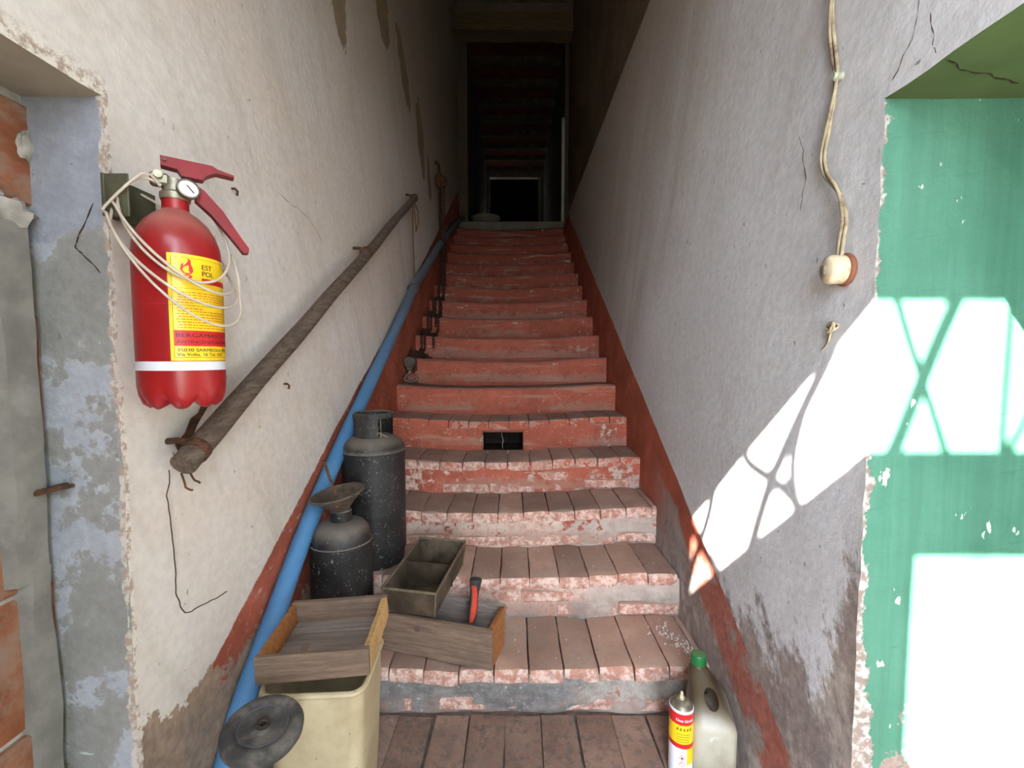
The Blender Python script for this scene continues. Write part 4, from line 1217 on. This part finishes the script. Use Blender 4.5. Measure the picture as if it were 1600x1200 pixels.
SC = empty('scraper', (-.153, 1.452, RISE + .004), 'hand scraper standing upright in the wooden drawer, red and black rubber grip', 'scraper', rot=(radians(-4), radians(7), radians(15)))
link('blade', MB().ext([(-.045, .004), (.045, .004), (.012, .075), (.008, .115), (-.008, .115), (-.012, .075)], -.0012, .0012).mesh('blade', 0), M_CHROME, SC)
gp = [(.0, .105), (.0125, .107), (.0150, .125), (.0165, .155), (.0145, .185), (.0155, .212), (.0195, .236), (.0215, .247), (.0195, .253), (.0, .255)]
link('grip', MB().lathe(gp, 28, caps=False, mod=lambda p, a, r, z: Vector((p.x, p.y * .85, p.z))).mesh('grip', 50), simple('black_rubber_grip', (.03, .03, .032), .6, .2, 40), SC)
gi = MB()
def PG(i, k):
    z = .108 + .127 * i / 24; a = radians(-112) + .55 * sin(i / 24 * 3.4) + (k - 3) / 6 * (1.15 + .7 * sin(i / 24 * pi))
    rr_ = [g for g in gp]
    r = next(r0 + (r1 - r0) * (z - z0) / (z1 - z0) for (r0, z0), (r1, z1) in zip(gp[1:], gp[2:]) if z0 <= z <= z1) + .0009 - (.0014 if k in (0, 6) else 0)
    return (r * cos(a), r * sin(a) * .85, z)
gi.grid(PG, 25, 7)
link('grip_inlay', gi.mesh('grip_inlay', 60), simple('red_rubber', (.42, .045, .025), .6, .1, 30), SC, label='red rubber inlay')

# ------------------------------------------------------------------ cream bin and rubber wheel
def rrect(hx_, hy_, r, n=6):
    out = []
    for (cx, cy, a) in ((hx_ - r, hy_ - r, 0), (-hx_ + r, hy_ - r, pi / 2), (-hx_ + r, -hy_ + r, pi), (hx_ - r, -hy_ + r, 3 * pi / 2)):
        for i in range(n + 1):
            t = a + pi / 2 * i / n; out.append((cx + r * cos(t), cy + r * sin(t)))
    return out
def loft(sections, cap0=True, cap1=True):
    m = MB(); n = len(sections[0])
    vv = [p for s in sections for p in s]; ff = []
    for i in range(len(sections) - 1):
        for k in range(n):
            ff.append((i * n + k, i * n + (k + 1) % n, (i + 1) * n + (k + 1) % n, (i + 1) * n + k))
    if cap0: ff.append(tuple(range(n))[::-1])
    if cap1: ff.append(tuple((len(sections) - 1) * n + k for k in range(n)))
    return m.add(vv, ff)
BN = empty('cream_bin', (-.476, 1.082, 0), 'stained cream plastic bin standing on the floor under the wooden tray', 'bin', rot=(0, 0, radians(3)))
def sec(s, z, r=.03): return [(x, y, z) for x, y in rrect(.118 * s, .106 * s, r)]
S_ = [sec(.84, .0), sec(.86, .005), sec(.93, .15), sec(.985, .32), sec(1.0, .392)]
S_ += [sec(1.0, .398), sec(.965, .398), sec(.95, .32), sec(.90, .15), sec(.82, .01)]
link('shell', loft(S_).mesh('shell', 50), M_BIN, BN)
link('rim', MB().tube([(x, y, .400) for x, y in rrect(.118, .106, .03)], .0075, 8, closed=True).mesh('rim'), M_BIN, BN)

WC = Vector((-.503, .845, .436))
wn_ = Vector((.10, -.07, .80)).normalized()
wa = Vector((.78, .05, .38)); wa = (wa - wn_ * wa.dot(wn_)).normalized()
wb_ = wn_.cross(wa)
WM = Matrix((wa, wb_, wn_)).transposed()
WH = empty('rubber_wheel', WC, 'round black dusty rubber wheel lying flat on its post before the cream bin', 'wheel', rot=WM.to_euler())
R_ = .074
pr = [(.0, -.018), (.03, -.018), (.054, -.022), (.069, -.019), (R_, -.010), (R_ + .001, .003), (.072, .010), (.064, .0135), (.054, .013), (.049, .0085), (.0465, .008), (.044, .0100), (.033, .0095), (.024, .007), (.018, .008), (.014, .0095), (.0125, .010)]
link('tyre', MB().lathe(pr, 56, caps=False).mesh('tyre', 40), M_RUBBER, WH)
link('hub', MB().lathe([(.0125, .0095), (.0125, .013), (.008, .0145), (.0055, .013), (.0055, .004), (.0, .004)], 20, caps=False).mesh('hub'), M_WIRE, WH)
link('groove_ring', MB().lathe([(.043, .0095), (.0445, .0112), (.0465, .0112), (.048, .0085)], 56, caps=False).mesh('groove_ring'), simple('blue_grey_ring', (.075, .075, .08), .6, .3, 20), WH)

WI = WM.inverted()
link('axle_rod', MB().tube([(0, 0, -.012), WI @ Vector((.0, .01, -.10)), WI @ Vector((.0, .01, -.436))], .012, 10).mesh('axle_rod'), M_RUBBER, WH)

# ------------------------------------------------------------------ spray can and oil jug
CA = empty('spray_can', (.474, 1.19, .002), 'red and yellow spray can with bare metal valve standing on the floor', 'can', rot=(0, 0, radians(-20)))
cr = .0322
link('can_body', MB().lathe([(.0, .004), (.028, .002), (.031, .0), (cr + .0006, .002), (cr + .0006, .005), (cr, .007), (cr, .201), (cr + .0006, .203), (cr + .0006, .2065), (cr - .001, .208)], 40, caps=False).mesh('can_body', 40), M_WHITE, CA)
link('can_shoulder', MB().lathe([(cr - .001, .2075), (.0295, .209), (.026, .2145), (.019, .2185), (.0155, .219), (.0155, .2225), (.0135, .224), (.012, .221), (.005, .220)], 36, caps=False).mesh('can_shoulder', 40), M_CHROME, CA)
link('valve_stem', MB().lathe([(.0062, .219), (.0062, .229), (.0042, .231), (.0042, .240), (.0028, .243), (.0, .243)], 14, caps=False).mesh('valve_stem', 40), M_IVORY, CA)
a0 = radians(-90 - 8 + 20); Rc = cr + .0004
full = pi * cr * .98
q = MB(); put_rect(q, -full, full, .102, .115, Rc, a0)
link('red_band', q.mesh('red_band', 60), M_INKR, CA)
q = MB(); put_rect(q, -full, full, .169, .2005, Rc, a0)
rd = link('red_band', q.mesh('red_band', 60), M_INKR, CA)
q = MB(); put_rect(q, -full, full, .115, .169, Rc, a0); put_rect(q, .010, .05, .055, .102, Rc, a0)
yl = link('yellow_print', q.mesh('yellow_print', 60), M_YEL, CA)
q = MB(); put_text(q, 'One Gratis', .0115, -.022, .179, Rc + .0004, a0, .95, .0005)
link('lettering', q.mesh('lettering', 0), M_WHITE, rd)
q = MB(); rr = random.Random(6)
for i in range(4): put_rect(q, -.019, .017, .121 + .007 * i, .1228 + .007 * i, Rc + .0004, a0)
for i in range(5):
    u = -.020 + .009 * i; put_poly(q, [(u, .153), (u + .006, .1535), (u + .005, .163), (u + .001, .160)], Rc + .0004, a0)
link('lettering', q.mesh('lettering', 0), simple('olive_ink', (.22, .15, .02), .5, .1), yl)
def diamond(q, cu_, cv, s, R): put_poly(q, [(cu_, cv - s), (cu_ + s, cv), (cu_, cv + s), (cu_ - s, cv)], R, a0)
q1, q2, q3 = MB(), MB(), MB()
for cv in (.0755, .0575):
    diamond(q1, -.003, cv, .0085, Rc + .0002); diamond(q2, -.003, cv, .0066, Rc + .0004)
put_poly(q3, [(-.0055, .0725), (-.0005, .0725), (.0, .0755), (-.0015, .079), (-.0025, .0765), (-.004, .0795), (-.006, .0755)], Rc + .0006, a0)
put_rect(q3, -.0036, -.0024, .0575, .0615, Rc + .0006, a0); put_rect(q3, -.0036, -.0024, .0550, .0562, Rc + .0006, a0)
hz_ = link('hazard_diamond', q1.mesh('hazard_diamond', 0), M_INKR, CA)
link('diamond_field', q2.mesh('diamond_field', 0), M_WHITE, hz_)
link('diamond_symbol', q3.mesh('diamond_symbol', 0), M_INK, hz_)

JG = empty('oil_jug', (.575, 1.232, .001), 'milky plastic oil jug with green cap standing by the right wall', 'jug', rot=(0, 0, radians(-14)))
t = NT('milky_plastic')
n1 = t.noise(9, 5); n2 = t.noise(30, 5, .6)
cj = t.mix(t.rng(n1, .35, .65), (0.42, 0.40, 0.31), (0.30, 0.27, 0.19))
cj = t.mix(t.mul(t.rng(n2, .64, .70), .5), cj, (.6, .6, .55))
cj = t.mix(t.rng(t.z, .150, .215), cj, (0.07, 0.050, 0.026))
M_JUG = t.out(cj, .38, t.bump(n1, .15, .004), spec=.4)
def js(hx_, hy_, cx, cy, z, r): return [(x + cx, y + cy, z) for x, y in rrect(hx_, hy_, r, 5)]
S_ = [js(.050, .075, 0, 0, 0, .018), js(.056, .081, 0, 0, .006, .02), js(.058, .083, 0, 0, .08, .022), js(.058, .083, 0, 0, .150, .022), js(.055, .080, -.001, .002, .168, .022),
      js(.046, .072, -.008, .010, .19, .022), js(.036, .055, -.017, .028, .215, .020), js(.028, .036, -.024, .045, .236, .016), js(.021, .022, -.027, .054, .250, .0195), js(.019, .0195, -.027, .054, .262, .0185)]
def cut(me, cutter):
    """mesh minus cutter, applied at once (no helper objects stay)"""
    oa = bpy.data.objects.new('a', me); ob2 = bpy.data.objects.new('b', cutter)
    C.objects.link(oa); C.objects.link(ob2)
    md = oa.modifiers.new('m', 'BOOLEAN'); md.object = ob2; md.operation = 'DIFFERENCE'; md.solver = 'EXACT'
    dg = bpy.context.evaluated_depsgraph_get()
    r = bpy.data.meshes.new_from_object(oa.evaluated_get(dg))
    bpy.data.objects.remove(oa); bpy.data.objects.remove(ob2)
    r.shade_smooth(); r.set_sharp_from_angle(angle=radians(45))
    return r
hole_m = MB().lathe([(.0, -.2), (.019, -.2), (.019, .2), (.0, .2)], 24, caps=False, mod=lambda p, a, r, z: Vector((p.x, p.y * 1.3, p.z)),
                    M=Matrix.Translation((-.004, .0, .198)) @ Matrix.Rotation(radians(68), 4, 'X') @ Matrix.Rotation(radians(12), 4, 'Z')).mesh('hole', 40)
bm_ = cut(loft(S_).mesh('jug_body', 50), hole_m)
bm_.materials.clear()
link('body', bm_, M_JUG, JG)
M_GCAP = simple('green_cap_plastic', (.008, .13, .035), .4, .1, 20, 0, .5, .05)
cm = MB().lathe([(.0, .286), (.0195, .286), (.0215, .283), (.0225, .262), (.0225, .258), (.0, .258)], 36, caps=False, mod=lambda p, a, r, z: Vector((p.x * (1 + (.02 if int(a * 36 / 2 / pi) % 2 else 0) * (z < .283)) - .027, p.y * (1 + (.02 if int(a * 36 / 2 / pi) % 2 else 0) * (z < .283)) + .054, p.z)))
link('cap', cm.mesh('cap', 30), M_GCAP, JG, label='green screw cap')

# ------------------------------------------------------------------ wall bits: switch, cable, hooks, wire
sx_, sy_, sz_ = XR, .873, 1.352
SW = empty('light_switch', (sx_, sy_, sz_), 'old yellowed round switch box on grey wall below the twisted cable', 'switch')
SW.scale = (.8, .8, .8)
RX = Matrix.Rotation(-pi / 2, 4, 'Y')
def ell(p, a, r, z): return Vector((p.x * 1.12, p.y * .95, p.z))
link('wooden_base', MB().lathe([(0, 0), (.034, 0), (.036, .006), (.034, .012), (.03, .014)], 32, ell, RX, caps=False).mesh('wooden_base'), simple('red_brown_wood', (.20, .075, .04), .7), SW)
link('cover', MB().lathe([(.0305, .012), (.031, .030), (.029, .037), (.0285, .038)], 32, ell, RX, caps=False).mesh('cover', 50), M_IVORY, SW)
link('cover_cap', MB().lathe([(.0315, .0375), (.0315, .041), (.029, .049), (.022, .054), (.0, .055)], 32, ell, RX, caps=False).mesh('cover_cap', 50), M_IVORY, SW)
link('toggle', MB().box((-.0565, 0, -.002), (.009, .014, .024), bev=.003).mesh('toggle'), M_CHROME, SW)
cp = [Vector(p) for p in ((.642, .934, 1.98), (.640, .934, 1.898), (.640, .930, 1.83), (.642, .915, 1.735), (.640, .926, 1.66), (.638, .938, 1.60), (.636, .925, 1.555), (.634, .885, 1.505), (.634, .866, 1.452), (.636, .873, 1.41), (.638, .880, 1.374))]
cpd = resample(catmull(cp, 10), .004)
CB = MB(); n = len(cpd)
for s in (0, pi):
    pts = []
    for i, p in enumerate(cpd):
        tz = cpd[min(i + 1, n - 1)] - cpd[max(i - 1, 0)]; tz.normalize()
        u = Vector((0, 1, 0)); u = (u - tz * u.dot(tz)).normalized(); w = tz.cross(u)
        a = s + i * .004 / .42 * 2 * pi
        pts.append(p + (u * cos(a) + w * sin(a) * .55) * .0044)
    CB.tube(pts, .0036, 8)
cb = link('twisted_cable', CB.mesh('twisted_cable', 60), M_CABLE, label='old twisted two-strand cable running down the grey wall to the switch', cat='cable')
link('insulator', MB().lathe([(0, 0), (.009, 0), (.009, .008), (.006, .011), (.009, .015), (.006, .020), (0, .020)], 14, M=Matrix.Translation((XR + .002, .911, 1.737)) @ RX, caps=False).mesh('insulator'), simple('green_grey_porcelain', (.36, .38, .28), .4), cb, label='small porcelain insulator knob')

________

**Set problem**
Restate only the lines running from the start of the material above through the line containing "label='red rubber inlay')", ends included. No pictures.

**Answer for this exercise**
The Blender Python script for this scene continues. Write part 4, from line 1217 on. This part finishes the script. Use Blender 4.5. Measure the picture as if it were 1600x1200 pixels.
SC = empty('scraper', (-.153, 1.452, RISE + .004), 'hand scraper standing upright in the wooden drawer, red and black rubber grip', 'scraper', rot=(radians(-4), radians(7), radians(15)))
link('blade', MB().ext([(-.045, .004), (.045, .004), (.012, .075), (.008, .115), (-.008, .115), (-.012, .075)], -.0012, .0012).mesh('blade', 0), M_CHROME, SC)
gp = [(.0, .105), (.0125, .107), (.0150, .125), (.0165, .155), (.0145, .185), (.0155, .212), (.0195, .236), (.0215, .247), (.0195, .253), (.0, .255)]
link('grip', MB().lathe(gp, 28, caps=False, mod=lambda p, a, r, z: Vector((p.x, p.y * .85, p.z))).mesh('grip', 50), simple('black_rubber_grip', (.03, .03, .032), .6, .2, 40), SC)
gi = MB()
def PG(i, k):
    z = .108 + .127 * i / 24; a = radians(-112) + .55 * sin(i / 24 * 3.4) + (k - 3) / 6 * (1.15 + .7 * sin(i / 24 * pi))
    rr_ = [g for g in gp]
    r = next(r0 + (r1 - r0) * (z - z0) / (z1 - z0) for (r0, z0), (r1, z1) in zip(gp[1:], gp[2:]) if z0 <= z <= z1) + .0009 - (.0014 if k in (0, 6) else 0)
    return (r * cos(a), r * sin(a) * .85, z)
gi.grid(PG, 25, 7)
link('grip_inlay', gi.mesh('grip_inlay', 60), simple('red_rubber', (.42, .045, .025), .6, .1, 30), SC, label='red rubber inlay')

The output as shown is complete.